- OBJECTIVE -
Your task is to print the material below exactly as presented.

- SOURCE DATA -
+===+

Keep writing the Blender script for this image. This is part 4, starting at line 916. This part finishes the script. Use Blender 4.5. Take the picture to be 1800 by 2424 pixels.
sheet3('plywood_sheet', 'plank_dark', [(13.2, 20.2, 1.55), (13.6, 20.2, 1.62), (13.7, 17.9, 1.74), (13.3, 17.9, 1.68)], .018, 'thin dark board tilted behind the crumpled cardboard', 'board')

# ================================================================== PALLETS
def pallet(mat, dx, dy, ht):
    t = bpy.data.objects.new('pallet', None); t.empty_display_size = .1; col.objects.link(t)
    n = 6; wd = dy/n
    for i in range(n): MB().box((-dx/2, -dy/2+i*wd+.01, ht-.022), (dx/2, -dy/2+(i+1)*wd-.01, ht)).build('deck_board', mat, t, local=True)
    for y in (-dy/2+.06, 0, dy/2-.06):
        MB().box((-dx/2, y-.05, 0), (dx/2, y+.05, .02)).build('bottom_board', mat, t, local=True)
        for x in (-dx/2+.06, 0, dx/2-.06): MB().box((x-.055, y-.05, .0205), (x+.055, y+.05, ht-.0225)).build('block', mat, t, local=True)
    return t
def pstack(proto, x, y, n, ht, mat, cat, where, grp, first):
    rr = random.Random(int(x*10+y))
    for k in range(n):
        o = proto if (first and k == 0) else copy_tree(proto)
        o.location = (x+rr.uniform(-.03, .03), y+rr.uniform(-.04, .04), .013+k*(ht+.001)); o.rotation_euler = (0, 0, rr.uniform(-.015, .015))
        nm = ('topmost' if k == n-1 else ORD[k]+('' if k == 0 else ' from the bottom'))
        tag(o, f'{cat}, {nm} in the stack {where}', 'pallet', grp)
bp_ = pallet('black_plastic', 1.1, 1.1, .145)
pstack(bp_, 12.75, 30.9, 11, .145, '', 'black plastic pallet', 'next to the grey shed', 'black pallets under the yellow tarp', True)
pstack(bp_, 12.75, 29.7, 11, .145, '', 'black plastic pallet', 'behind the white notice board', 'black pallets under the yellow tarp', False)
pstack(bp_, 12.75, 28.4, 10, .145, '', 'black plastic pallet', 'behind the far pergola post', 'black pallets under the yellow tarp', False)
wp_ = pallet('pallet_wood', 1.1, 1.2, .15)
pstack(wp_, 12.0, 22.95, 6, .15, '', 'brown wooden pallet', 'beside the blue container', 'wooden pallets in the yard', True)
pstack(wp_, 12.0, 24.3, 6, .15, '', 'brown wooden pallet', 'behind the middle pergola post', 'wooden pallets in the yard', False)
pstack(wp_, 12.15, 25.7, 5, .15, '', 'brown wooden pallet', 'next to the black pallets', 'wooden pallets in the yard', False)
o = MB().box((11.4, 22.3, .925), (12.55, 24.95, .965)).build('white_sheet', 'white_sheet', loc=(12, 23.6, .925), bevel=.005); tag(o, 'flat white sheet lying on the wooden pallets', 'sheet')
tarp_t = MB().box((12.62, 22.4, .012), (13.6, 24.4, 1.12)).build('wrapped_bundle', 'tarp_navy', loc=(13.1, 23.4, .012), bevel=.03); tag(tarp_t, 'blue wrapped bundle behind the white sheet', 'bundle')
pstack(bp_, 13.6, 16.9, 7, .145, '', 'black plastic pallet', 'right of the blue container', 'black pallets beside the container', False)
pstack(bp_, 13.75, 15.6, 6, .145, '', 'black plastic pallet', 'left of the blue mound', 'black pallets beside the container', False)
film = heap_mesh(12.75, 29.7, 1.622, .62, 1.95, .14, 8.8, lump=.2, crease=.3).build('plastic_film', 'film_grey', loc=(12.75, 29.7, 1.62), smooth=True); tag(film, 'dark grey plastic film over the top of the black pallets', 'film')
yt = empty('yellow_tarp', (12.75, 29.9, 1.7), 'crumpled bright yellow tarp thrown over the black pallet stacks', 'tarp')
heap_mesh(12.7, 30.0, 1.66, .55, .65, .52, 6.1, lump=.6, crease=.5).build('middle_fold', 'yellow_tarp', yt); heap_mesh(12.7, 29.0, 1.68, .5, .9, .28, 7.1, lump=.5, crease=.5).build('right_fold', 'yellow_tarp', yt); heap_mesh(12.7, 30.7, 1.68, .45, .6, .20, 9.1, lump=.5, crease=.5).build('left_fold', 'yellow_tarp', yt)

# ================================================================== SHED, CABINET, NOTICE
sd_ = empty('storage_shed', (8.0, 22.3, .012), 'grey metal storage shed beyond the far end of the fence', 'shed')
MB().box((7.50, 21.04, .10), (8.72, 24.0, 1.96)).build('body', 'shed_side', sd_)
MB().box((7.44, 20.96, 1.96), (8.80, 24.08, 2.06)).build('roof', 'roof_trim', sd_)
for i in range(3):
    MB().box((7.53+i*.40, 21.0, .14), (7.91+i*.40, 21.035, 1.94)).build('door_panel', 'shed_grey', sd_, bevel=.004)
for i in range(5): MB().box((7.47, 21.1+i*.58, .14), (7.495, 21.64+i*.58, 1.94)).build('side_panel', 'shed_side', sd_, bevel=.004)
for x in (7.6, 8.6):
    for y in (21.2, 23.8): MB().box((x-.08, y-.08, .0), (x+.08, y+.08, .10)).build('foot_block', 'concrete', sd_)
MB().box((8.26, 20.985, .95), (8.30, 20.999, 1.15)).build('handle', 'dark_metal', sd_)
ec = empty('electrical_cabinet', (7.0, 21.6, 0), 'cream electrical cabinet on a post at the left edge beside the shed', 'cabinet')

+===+

- RESPONSE TO THIS TASK -
Keep writing the Blender script for this image. This is part 4, starting at line 916. This part finishes the script. Use Blender 4.5. Take the picture to be 1800 by 2424 pixels.
sheet3('plywood_sheet', 'plank_dark', [(13.2, 20.2, 1.55), (13.6, 20.2, 1.62), (13.7, 17.9, 1.74), (13.3, 17.9, 1.68)], .018, 'thin dark board tilted behind the crumpled cardboard', 'board')

# ================================================================== PALLETS
def pallet(mat, dx, dy, ht):
    t = bpy.data.objects.new('pallet', None); t.empty_display_size = .1; col.objects.link(t)
    n = 6; wd = dy/n
    for i in range(n): MB().box((-dx/2, -dy/2+i*wd+.01, ht-.022), (dx/2, -dy/2+(i+1)*wd-.01, ht)).build('deck_board', mat, t, local=True)
    for y in (-dy/2+.06, 0, dy/2-.06):
        MB().box((-dx/2, y-.05, 0), (dx/2, y+.05, .02)).build('bottom_board', mat, t, local=True)
        for x in (-dx/2+.06, 0, dx/2-.06): MB().box((x-.055, y-.05, .0205), (x+.055, y+.05, ht-.0225)).build('block', mat, t, local=True)
    return t
def pstack(proto, x, y, n, ht, mat, cat, where, grp, first):
    rr = random.Random(int(x*10+y))
    for k in range(n):
        o = proto if (first and k == 0) else copy_tree(proto)
        o.location = (x+rr.uniform(-.03, .03), y+rr.uniform(-.04, .04), .013+k*(ht+.001)); o.rotation_euler = (0, 0, rr.uniform(-.015, .015))
        nm = ('topmost' if k == n-1 else ORD[k]+('' if k == 0 else ' from the bottom'))
        tag(o, f'{cat}, {nm} in the stack {where}', 'pallet', grp)
bp_ = pallet('black_plastic', 1.1, 1.1, .145)
pstack(bp_, 12.75, 30.9, 11, .145, '', 'black plastic pallet', 'next to the grey shed', 'black pallets under the yellow tarp', True)
pstack(bp_, 12.75, 29.7, 11, .145, '', 'black plastic pallet', 'behind the white notice board', 'black pallets under the yellow tarp', False)
pstack(bp_, 12.75, 28.4, 10, .145, '', 'black plastic pallet', 'behind the far pergola post', 'black pallets under the yellow tarp', False)
wp_ = pallet('pallet_wood', 1.1, 1.2, .15)
pstack(wp_, 12.0, 22.95, 6, .15, '', 'brown wooden pallet', 'beside the blue container', 'wooden pallets in the yard', True)
pstack(wp_, 12.0, 24.3, 6, .15, '', 'brown wooden pallet', 'behind the middle pergola post', 'wooden pallets in the yard', False)
pstack(wp_, 12.15, 25.7, 5, .15, '', 'brown wooden pallet', 'next to the black pallets', 'wooden pallets in the yard', False)
o = MB().box((11.4, 22.3, .925), (12.55, 24.95, .965)).build('white_sheet', 'white_sheet', loc=(12, 23.6, .925), bevel=.005); tag(o, 'flat white sheet lying on the wooden pallets', 'sheet')
tarp_t = MB().box((12.62, 22.4, .012), (13.6, 24.4, 1.12)).build('wrapped_bundle', 'tarp_navy', loc=(13.1, 23.4, .012), bevel=.03); tag(tarp_t, 'blue wrapped bundle behind the white sheet', 'bundle')
pstack(bp_, 13.6, 16.9, 7, .145, '', 'black plastic pallet', 'right of the blue container', 'black pallets beside the container', False)
pstack(bp_, 13.75, 15.6, 6, .145, '', 'black plastic pallet', 'left of the blue mound', 'black pallets beside the container', False)
film = heap_mesh(12.75, 29.7, 1.622, .62, 1.95, .14, 8.8, lump=.2, crease=.3).build('plastic_film', 'film_grey', loc=(12.75, 29.7, 1.62), smooth=True); tag(film, 'dark grey plastic film over the top of the black pallets', 'film')
yt = empty('yellow_tarp', (12.75, 29.9, 1.7), 'crumpled bright yellow tarp thrown over the black pallet stacks', 'tarp')
heap_mesh(12.7, 30.0, 1.66, .55, .65, .52, 6.1, lump=.6, crease=.5).build('middle_fold', 'yellow_tarp', yt); heap_mesh(12.7, 29.0, 1.68, .5, .9, .28, 7.1, lump=.5, crease=.5).build('right_fold', 'yellow_tarp', yt); heap_mesh(12.7, 30.7, 1.68, .45, .6, .20, 9.1, lump=.5, crease=.5).build('left_fold', 'yellow_tarp', yt)

# ================================================================== SHED, CABINET, NOTICE
sd_ = empty('storage_shed', (8.0, 22.3, .012), 'grey metal storage shed beyond the far end of the fence', 'shed')
MB().box((7.50, 21.04, .10), (8.72, 24.0, 1.96)).build('body', 'shed_side', sd_)
MB().box((7.44, 20.96, 1.96), (8.80, 24.08, 2.06)).build('roof', 'roof_trim', sd_)
for i in range(3):
    MB().box((7.53+i*.40, 21.0, .14), (7.91+i*.40, 21.035, 1.94)).build('door_panel', 'shed_grey', sd_, bevel=.004)
for i in range(5): MB().box((7.47, 21.1+i*.58, .14), (7.495, 21.64+i*.58, 1.94)).build('side_panel', 'shed_side', sd_, bevel=.004)
for x in (7.6, 8.6):
    for y in (21.2, 23.8): MB().box((x-.08, y-.08, .0), (x+.08, y+.08, .10)).build('foot_block', 'concrete', sd_)
MB().box((8.26, 20.985, .95), (8.30, 20.999, 1.15)).build('handle', 'dark_metal', sd_)
ec = empty('electrical_cabinet', (7.0, 21.6, 0), 'cream electrical cabinet on a post at the left edge beside the shed', 'cabinet')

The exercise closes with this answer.